Board of Mgrs. of the 125 N. 10th Condominium v. 125North10, LLC, 50050/16, 1/11/2016 (Demarest, J.)

Breach of Contract; Breach of Express Warrant; Negligence and Negligent Misrepresentation; Strict Liability; Fraud; Commission of Deceptive Trade Practices; Commission of Deceptive Advertising Practice

By: Jeanelle Dawes | Managing Editor

125North 10 LLC (“Sponsor”) is a limited liability company comprised of three members, and non-member principals, (collectively “Defendants”). Pursuant to a contract sale, Sponsor agreed to purchase real property located at 125 North 10th Street, in Williamsburg, Brooklyn (“Property”).  Sponsor’s Operating Agreement provided that Sponsor was formed to acquire the Property and to own, hold, develop, operate, sell, finance, and convert the Property into a condominium. Later, Sponsor created a condominium-offering plan (“Offering Plan”) for the establishment of condominium ownership of the Property. The Offering Plan required the Sponsor to construct the building and the units in accordance with plans, specifications, and applicable law. Prior to the filling of the Offering Plan, Defendants executed a Certification of Sponsor and Principals (the “Certification”), which confirmed that Defendants: (1) read the entire Offering Plan; (2) investigated the facts of the Offering Plan; (3) exercise due diligence to form the basis for the Certification; and jointly and severally certify the Offering Plan.
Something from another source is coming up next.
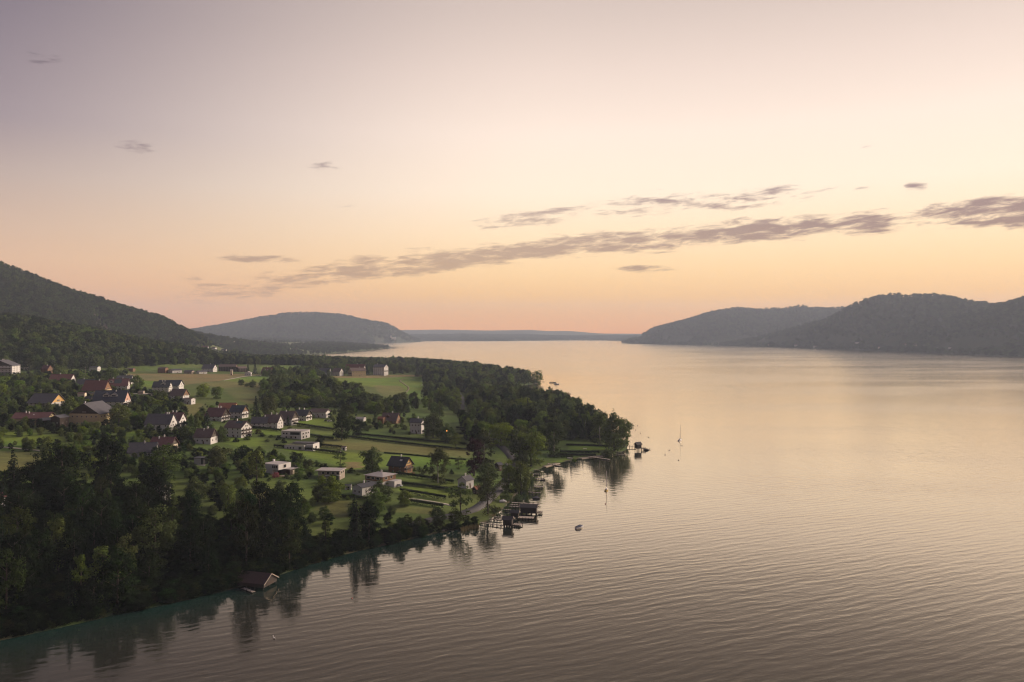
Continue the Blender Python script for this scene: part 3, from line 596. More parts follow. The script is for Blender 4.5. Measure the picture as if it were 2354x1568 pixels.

Sponsor sold the condominiums to the Board of Mgrs. Of the 125 N. 10th Condominium (“Plaintiffs”).  In connection with the condominium sales, Plaintiffs executed a form purchase agreement (“Purchase Agreement”) with Sponsor. The Purchase Agreement included a clause that stated that the construction of the building, units, and the correction of any defects in the construction, to the extent required under the Offering Plan, is the sole responsibility of Sponsor.

Later, Plaintiffs commenced an action against Defendants alleging there were construction and design defects in the building and the design and construction of the building and the units deviated from what was promised to Plaintiffs. Plaintiffs brought several causes of action, the first of which was for breach of contract on the basis that Defendants were in breach of the Purchase Agreement by failing to construct the building in accordance with the Offering Plan and the Purchase Agreement. Further, Plaintiffs sought to pierce Sponsor’s corporate veil to sue Defendants because Defendants certified the Purchase Agreement.

The Defendants sought dismissal of the breach of contract action, arguing that since the Sponsor was a limited liability company, Defendants were exempt from personal liability for the Sponsor’s contractual obligations. In addition, Defendants argued that the allegations by Plaintiffs are insufficient to warrant the piercing of Sponsor’s corporate veil.

The Court denied Defendants’ motion to dismiss on Plaintiffs’ breach of contract claim, but rejected Plaintiffs’ argument to pierce Sponsors’ corporate veil.  First, the Court found Plaintiffs’ breach of contract claim was valid because Defendants executed the Certification, which was incorporated into the Purchase Agreement. A plaintiff may seek damages for breach of contract against individual principals of the corporation based on the certification of an offering plan when the terms of the offering plan are incorporated by specific provisions into a purchase agreement. Here, prior to the filling of the Offering Plan, Defendants executed a certification of the Offering Plan, which incorporated the terms that the building and units would be constructed in accordance the plans into the Purchase Agreement. Because Defendants certified the Offering Plan in their individual capacity, they became jointly and severally liable for breach of the Purchase Agreement. Second, in the context of piercing the corporate veil, the Court held that Plaintiffs’ allegations failed to establish a basis to pierce Sponsor’s limited liability veil. To successfully pierce a corporate veil, a plaintiff must prove that the owners (1) exercised complete domination of the corporation with respect to the transaction attacked, and (2) such domination was used to commit a fraud or wrong against the plaintiff, which resulted in the plaintiff’s injury. Here, Sponsor, not Defendants, had complete dominion and control of the construction of the building and units. The Court found that Defendants did not exercise any control over the construction of the building and units outside of Sponsor, and, therefore, Defendants did not pierce Sponsor’s corporate veil. Thus, the Court did not accept Plaintiffs’ argument on piercing the corporate veil for Sponsors.

Nonetheless, the Court denied Defendants’ motion.

Board of Mgrs. of the 125 N. 10th Condominium v. 125North10, LLC, 50050/16, 1/11/2016 (Demarest, J.)